Daha önce 10 yıl boyunca Kültür Sitesi’nde tercüme bürosu işleten Behzat Sapancı, oranın yıkılması nedeniyle “mecburen” Kapalıçarşı’ya taşındığını belirterek, “Çorum’un en eski çarşısı olmasına rağmen halkımız burayı yeterince tanımıyor.” dedi.
Behzat Sapancı tüm dillerde tercüme hizmeti verdiklerini dile getirerek, “13 yıldır bu sektördeyim. Kültür Sitesi’nin yıkılmasından dolayı zorunlu olarak buraya taşındım. Kapalıçarşı, şehrin en eski çarşısı olmasına rağmen maalesef Çorum halkı tarafından yeteri kadar bilinmiyor. Özellikle adres tarifi yaparken, ‘Kubbeli Camii’nin karşısındaki çarşı’ demeden tanınması mümkün olmuyor. Adliye ve Noter kanalıyla gelen resmî yazışmalar da olmasa buraya böyle bir tercüme bürosunun bulunduğunu hiç kimse bilmeyecek.” diye konuştu.
Behzat Sapancı, Kapalıçarşı’nın daha görünür ve tanınır kılınabilmesi için girişe güzel bir tabela konularak işe başlanabileceğini kaydetti.

“Kitabın olduğu yerde hayat var demektir”



Çorum’un şu an “yegâne sahafı” konumunda olan İrfan Sakmak ise ilk kez Kapalıçarşı’da bu işi yapmaya başladığını belirterek, “O nedenle başka bir çarşı ya da muhitle kıyaslama yapma şansım yok. Ancak bildiğim bir şey var ki Türkiye’de maalesef kitap okuma alışkanlığı dünya ülkelerinin çok gerisinde.
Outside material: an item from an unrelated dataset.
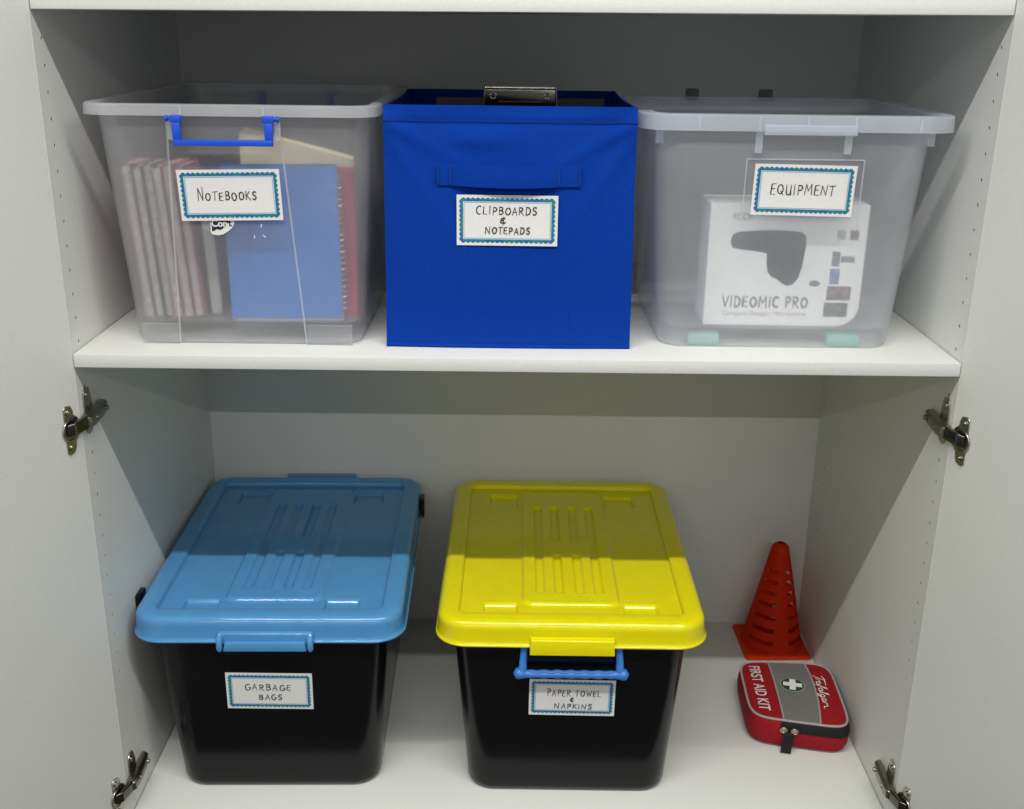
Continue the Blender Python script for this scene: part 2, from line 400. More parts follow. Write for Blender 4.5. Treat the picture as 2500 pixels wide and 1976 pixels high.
# doors, opened to about 105 degrees
OPEN = R(15)
def door(sx):
    E0 = Vector((sx * 0.58685, -0.0006, 0)); u = Vector((sx * math.sin(OPEN), -math.cos(OPEN), 0)); n = Vector((-sx * math.cos(OPEN), -math.sin(OPEN), 0))
    mb = MB(); wd, th = 0.596, 0.018
    pts = [E0, E0 + u * wd, E0 + u * wd - n * th, E0 - n * th]
    vs = [(p.x, p.y, z) for z in (-0.09, 2.19) for p in pts]
    mb.add(vs, [(0, 3, 2, 1), (4, 5, 6, 7), (0, 1, 5, 4), (1, 2, 6, 5), (2, 3, 7, 6), (3, 0, 4, 7)])
    mb.build("door", MEL, cup)
    return E0, u, n
def hinge(sx, z0, E0, u, n):
    root = bpy.data.objects.new("hinge", None); COL.objects.link(root); root.parent = cup; root.empty_display_size = .01
    X = lambda p: sx * (HW - p)                    # p = distance standing off the panel
    # mounting plate: two winged ears with screws
    mp = MB()
    ear = [(0.013, 0.006), (0.015, 0.0285), (0.023, 0.0335), (0.034, 0.0305), (0.040, 0.014), (0.040, -0.014), (0.034, -0.0305), (0.023, -0.0335), (0.015, -0.0285), (0.013, -0.006)]
    mp.prism([(y, z0 + z) for y, z in ear], 0.0002, 0.0024, lambda a, b, d: (X(d), a, b))
    for s_ in (-1, 1):
        for r0, d0, d1 in ((0.0046, 0.0022, 0.0044), (0.0026, 0.0043, 0.0050)):
            mp.prism([(0.0245 + r0 * math.cos(k * math.pi / 6), z0 + s_ * 0.0215 + r0 * math.sin(k * math.pi / 6)) for k in range(12)], d0, d1, lambda a, b, d: (X(d), a, b))
    mp.build("mounting_plate", STEEL, root, bevel=0.0005, bseg=1)
    # arm body: a channel that tapers toward the back
    ab = MB()
    prof = [(0.076, 0.004, 0.0065), (0.070, 0.0115, 0.0085), (0.045, 0.0150, 0.0092), (0.012, 0.0165, 0.0092), (0.000, 0.0155, 0.0085), (-0.003, 0.0125, 0.008)]
    rings = []
    for y, p, hz in prof:
        zc = z0 - 0.008
        rings.append([(X(0.0026), y, zc - hz), (X(p * .7), y, zc - hz), (X(p), y, zc - hz * .75), (X(p), y, zc + hz * .75), (X(p * .7), y, zc + hz), (X(0.0026), y, zc + hz)])
    ab.loft(rings, True, True)
    for yy in (0.058, 0.020):
        ab.prism([(yy + 0.0036 * math.cos(k * math.pi / 6), z0 - 0.008 + 0.0036 * math.sin(k * math.pi / 6)) for k in range(12)], 0.010, 0.0172, lambda a, b, d: (X(d), a, b))
    ab.build("hinge_arm", STEELD, root, bevel=0.0007, bseg=2)
    # cup flange on the door and its bowl
    C = E0 + u * 0.0225 + Vector((0, 0, z0 - 0.011))
    Fd = lambda a, b, d: C + u * a + n * d + Vector((0, 0, b))
    cp = MB()
    fl = []
    for s_ in (1, -1):
        fl += [(-0.004 * s_, 0.0325 * s_), (-0.0105 * s_, 0.0265 * s_), (-0.0105 * s_, 0.0185 * s_)] if False else []
    fl = [(0.011, 0.031), (0.006, 0.0345), (-0.004, 0.0325), (-0.0075, 0.026), (-0.0085, 0.0185), (-0.0165, 0.012), (-0.0195, 0.0), (-0.0165, -0.012), (-0.0085, -0.0185), (-0.0075, -0.026), (-0.004, -0.0325), (0.006, -0.0345), (0.011, -0.031)]
    cp.prism(fl, 0.0002, 0.0020, Fd)
    for s_ in (-1, 1):
        for r0, d0, d1 in ((0.0043, 0.0018, 0.0040), (0.0024, 0.0038, 0.0047)):
            cp.prism([(0.003 + r0 * math.cos(k * math.pi / 6), s_ * 0.0245 + r0 * math.sin(k * math.pi / 6)) for k in range(12)], d0, d1, Fd)
    # raised rim of the bowl
    cp2 = [Fd(0.002 + 0.0145 * math.cos(2 * math.pi * k / 24), 0.0145 * math.sin(2 * math.pi * k / 24), 0.0026) for k in range(24)]
    mb2 = MB(); mb2.ring_tube(cp2, 0.0012, 6); cp.add(mb2.v, mb2.f)
    cp.build("cup_plate", STEEL, root, bevel=0.0004, bseg=1)
    bw = MB(); bw.prism([(0.002 + 0.0135 * math.cos(2 * math.pi * k / 20), 0.0135 * math.sin(2 * math.pi * k / 20)) for k in range(20)], 0.0021, 0.0023, Fd)
    bw.build("cup_bowl", STEELD, root)
    # link bar bridging panel and door
    lk = MB(); a0 = Vector((X(0.0095), 0.006, z0 - 0.008)); a1 = Fd(0.001, 0.002, 0.007) ; a2 = Fd(0.009, 0.001, 0.0035)
    rings = []
    for p, w_ in ((a0, 0.0045), (a0.lerp(a1, .5) + Vector((0, -.001, 0)), 0.004), (a1, 0.004), (a2, 0.002)):
        d_ = Vector((sx * .3, -.95, 0)); nn = Vector((d_.y, -d_.x, 0)).normalized()
        rings.append([p + nn * w_ + Vector((0, 0, -.0085)), p - nn * w_ + Vector((0, 0, -.0085)), p - nn * w_ + Vector((0, 0, .0085)), p + nn * w_ + Vector((0, 0, .0085))])
    lk.loft(rings, True, True); lk.build("link_bar", BLACKN, root, bevel=0.0018, bseg=3)
for sx in (-1, 1):
    E0, u, n = door(sx)
    for z0 in (0.656, 0.066): hinge(sx, z0, E0, u, n)

# ================================================================== CLEAR BOXES
def clear_body(mb, hb, db, ht, dt, H, floor, rb, rt_, cyb, cyt, t=0.0022, n=7):
    """outer wall up, over the lip, inner wall down to the inner floor; skirt below open"""
    def lv(z, inset):
        k = z / H
        return ring(hb + (ht - hb) * k - inset, db + (dt - db) * k - inset, rb + (rt_ - rb) * k, z, n, 0, cyb + (cyt - cyb) * k)
    k0 = 0.004
    outer = [ring(hb - 0.006, db - 0.006, rb, 0.0, n, 0, cyb), lv(k0, 0.0015), lv(0.010, 0)] + [lv(H * q / 6, 0) for q in range(1, 7)]
    inner = [lv(H * q / 6, t) for q in range(6, 0, -1) if H * q / 6 > floor + .01] + [lv(floor + 0.008, t), lv(floor + 0.0015, t + 0.004), lv(floor, t + 0.010)]
    mb.loft(outer + inner, False, True)
    under = [lv(floor - t, t + 0.010), lv(floor - t, t + 0.001), lv(0.004, t + 0.001), ring(hb - 0.006, db - 0.006, rb, 0.0, n, 0, cyb)]
    mb.loft(under, True, False)
    return lv

def rim_mb(hx, dy, r, z0, z1, cy, over=0.010, t=0.002, n=7, cx=0.0):
    mb = MB()
    prof = [(0.0, z1 - .0025), (-0.0, z1), (0.0025, z1 + 0.0), (over - .002, z1), (over, z1 - 0.002), (over + .0008, z0), (over - t, z0), (over - t, z1 - t - .001), (0.0, z1 - t - .001)]
    prof = [(a - over, z) for a, z in prof]
    rings = [ring(hx + a, dy + a, r + a, z, n, cx, cy) for a, z in prof]
    mb.loft(rings + [rings[0]])
    return mb

# ---- left clear box
LX, LY = -0.3665, 0.2695
lbox = thing("storage_box", "clear plastic box with a thin blue handle, labelled notebooks, left end of middle shelf", "storage box", (LX, LY, HM))
H1 = 0.317
mb = MB(); lv = clear_body(mb, 0.1545, 0.2145, 0.176, 0.2335, H1, 0.029, 0.030, 0.034, 0.0, -0.0005)
yf = lambda z: -(0.2145 + 0.019 * z / H1) - 0.0005 * z / H1           # outer front wall
def rib(mb, x0, z0, x1, z1, w=0.0022, d=0.0016):
    n = 6
    for a, b in (((x0, z0), (x1, z1)),):
        rings = []
        for k in range(n + 1):
            t = k / n; x = x0 + (x1 - x0) * t; z = z0 + (z1 - z0) * t; y = yf(z)
            rings.append([(x - w / 2, y + .0006, z), (x - w / 2, y - d, z), (x + w / 2, y - d, z), (x + w / 2, y + .0006, z)])
        mb.loft(rings, True, True)
mb.build("box_body", CLEAR, lbox, smooth=True, auto=50)
rb = MB(); rib(rb, -0.0795, 0.296, -0.092, 0.003); rib(rb, 0.062, 0.296, 0.080, 0.003)
rb.build("wall_rib", CLEARRIM, lbox)
# corner feet blocks standing proud below the inner floor line
for xa, xb in ((-0.143, -0.0935), (0.0815, 0.142)):
    ft = MB(); y0 = yf(0.012)
    ft.loft([[(xa, y0 + .004, .0015), (xb, y0 + .004, .0015), (xb, y0 - .0022, .0015), (xa, y0 - .0005, .0015)], [(xa, y0 + .003, .029), (xb, y0 + .003, .029), (xb, y0 - .0035, .029), (xa, y0 - .0015, .029)]], True, True)
    ft.build("foot_block", CLEAR, lbox)
rim_mb(0.1875, 0.2425, 0.036, H1 - 0.0125, H1 + 0.0015, 0.0, over=0.0115, cx=-0.0025).build("rim", CLEARRIM, lbox, smooth=True, auto=40)
# rim seams and handle lugs
for sgn in (-1, 1):                                                   # front and back pair
    for x in (-0.0728, 0.0615):
        lg = MB(); yy = sgn * 0.2435
        lg.span((x - 0.0035, yy - 0.0015 * sgn, H1 - 0.040), (x + 0.0035, yy + 0.0042 * -sgn, H1 - 0.0005)) if False else lg.span((x - 0.0035, yy, H1 - 0.042), (x + 0.0035, yy - 0.007 * sgn, H1 - 0.0135))
        lg.build("handle_lug", CLEARRIM, lbox, bevel=0.0006, bseg=1)
    for x in (-0.058, 0.045):
        sm = MB(); yy = sgn * 0.2434
        sm.span((x - 0.0009, yy, H1 - 0.012), (x + 0.0009, yy + 0.0013 * sgn, H1)); sm.build("rim_seam", CLEARRIM, lbox)
def blue_bail(parent, sgn):
    h = MB(); y = sgn * 0.2475
    xl, xr, zt, zb = -0.0632, 0.0520, 0.2965, 0.2730
    # a rectangular-section U: two uprights and a bar
    h.span((xl - .005, y - .004, zb - .004), (xr + .005, y + .003, zb + .0035))
    for x, s_ in ((xl, -1), (xr, 1)):
        h.span((x - .0052, y - .0035, zb + .0036), (x + .0052, y + .0030, zt + .001))
        h.span((x - .007, y - .0038, zt + .0012), (x + .007, y + .0036, zt + .0095))
        h.tube([(x + s_ * .0045, y, zt + .0055), (x + s_ * .0095, y, zt + .0055)], .0028, 10)
        h.tube([(x + s_ * .0096, y, zt + .0055), (x + s_ * .0103, y, zt + .0055), (x + s_ * .0128, y, zt + .0055), (x + s_ * .0142, y, zt + .0055)], [.0022, .0042, .0042, .0025], 10)
    h.build("handle", HANDLEB, parent, bevel=0.0012, bseg=2)
blue_bail(lbox, -1); blue_bail(lbox, 1)
tl1 = math.atan(0.019 / H1)
def wall_pt(x, z, off): return (x, yf(z) - off, z)
label_card(lbox, wall_pt(-0.0065, 0.205, 0.0026), tl1 + R(.3), R(1.2) * -1, [("NOTEBOOKS", 75, 10.5, -4, -1.0, 1.55)], bend=0.0007, seed=3)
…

Ve ne yazık ki bu durum, tablet ve internet meraklısı yeni kuşaklarda daha da fena boyutlarda… Üniversiteli gençler bile okul kitabı dışında farklı bir kitap almaktan uzak duruyor.” diye konuştu.
İrfan Sakmak, sahaf dükkânlarının genellikle kullanılmış ve eski kitap alım satımı yapan yerler olduğunu anımsatarak şöyle devam etti:
“Tablet gençliği belki sahafın ne olduğunu bile bilmez. O nedenle belirtmekte fayda var. Sahaf demek, kitapçı demektir. Her bir kitap bize farklı bir dünya sunar. Hele bir de kitaplar yıllanmış ve tozlanmışsa nice hayatları, nice hâtıraları barındırıyor demektir. Yani sahaflar, kitaplar sayesinde başka dünyalara, başka insanların hayatlarına pencereler açar. Kapalıçarşı’da da bir sahaf bulunduğuna göre, bu çarşıda hayat var demektir. Tüm Çorum halkını, kitaplar aracılığıyla başka hayatlara dokunmaya davet ediyorum.”